The Members of CSNY Recorded ‘Déjà Vu’ Separately

One of the most surprising elements of Crosby, Stills, Nash & Young’s debut, at least in this writer’s opinion, is the fact that they recorded so much of the album separately. Members would record their individual parts alone in the studio, and an engineer would bring them all together. The airtight harmonies and intricate guitar work of Déjà Vu would make a listener think they were all live-tracking in the room together. Even the general expectation that a band records an album with everyone present would lean into this assumption.

But that’s not how sessions operated from the summer of 1969 to midwinter 1970. As Stills said of Déjà Vu to Hit Parader in 1971 (via Ultimate Classic Rock), “Getting that second album out of us was like pulling teeth. That’s why it took 800 hours to produce and why the first album took 600 hours. There was song after song that didn’t make it. Others had to be worked on an awful lot.”

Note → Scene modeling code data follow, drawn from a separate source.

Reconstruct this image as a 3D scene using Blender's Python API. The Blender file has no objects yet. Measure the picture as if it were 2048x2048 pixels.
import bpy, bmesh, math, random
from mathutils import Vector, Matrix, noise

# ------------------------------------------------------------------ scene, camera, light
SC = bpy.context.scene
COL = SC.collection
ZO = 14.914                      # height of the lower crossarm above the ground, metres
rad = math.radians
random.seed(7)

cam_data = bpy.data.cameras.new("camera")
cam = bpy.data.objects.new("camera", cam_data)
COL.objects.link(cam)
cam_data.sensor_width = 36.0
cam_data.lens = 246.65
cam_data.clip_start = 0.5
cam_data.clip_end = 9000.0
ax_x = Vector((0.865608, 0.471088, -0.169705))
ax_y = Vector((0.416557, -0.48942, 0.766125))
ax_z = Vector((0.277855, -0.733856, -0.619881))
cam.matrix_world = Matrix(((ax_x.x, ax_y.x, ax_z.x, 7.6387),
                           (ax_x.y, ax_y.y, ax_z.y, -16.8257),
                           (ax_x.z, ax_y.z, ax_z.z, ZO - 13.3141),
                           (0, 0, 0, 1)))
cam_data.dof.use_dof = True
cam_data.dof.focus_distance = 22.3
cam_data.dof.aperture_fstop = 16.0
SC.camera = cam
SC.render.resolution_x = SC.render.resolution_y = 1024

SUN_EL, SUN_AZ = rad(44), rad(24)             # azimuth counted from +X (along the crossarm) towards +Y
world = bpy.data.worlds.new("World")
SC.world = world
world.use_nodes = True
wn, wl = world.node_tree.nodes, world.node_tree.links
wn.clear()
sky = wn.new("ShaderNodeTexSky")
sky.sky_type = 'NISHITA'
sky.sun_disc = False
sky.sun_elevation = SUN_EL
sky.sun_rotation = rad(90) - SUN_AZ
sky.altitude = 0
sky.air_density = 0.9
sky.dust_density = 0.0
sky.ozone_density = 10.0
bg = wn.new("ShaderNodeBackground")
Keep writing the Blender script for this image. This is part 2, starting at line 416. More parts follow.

Even more ironically, one of their best-known hits—and one of the only tracks CSNY recorded in the studio as a bona fide band—was a song that none of them wrote. Even stranger, the person who did write “Woodstock”, an ode to the cultural event of the decade, wasn’t even in attendance. The songwriter, Joni Mitchell, was watching footage from the festival from her hotel room in New York City.

Nevertheless, none of these missed connections or emotional, mental, or logistical hurdles seemed to faze the album’s success. Déjà Vu topped the charts in the United States, Canada, and Australia and hit the Top 5 throughout Europe.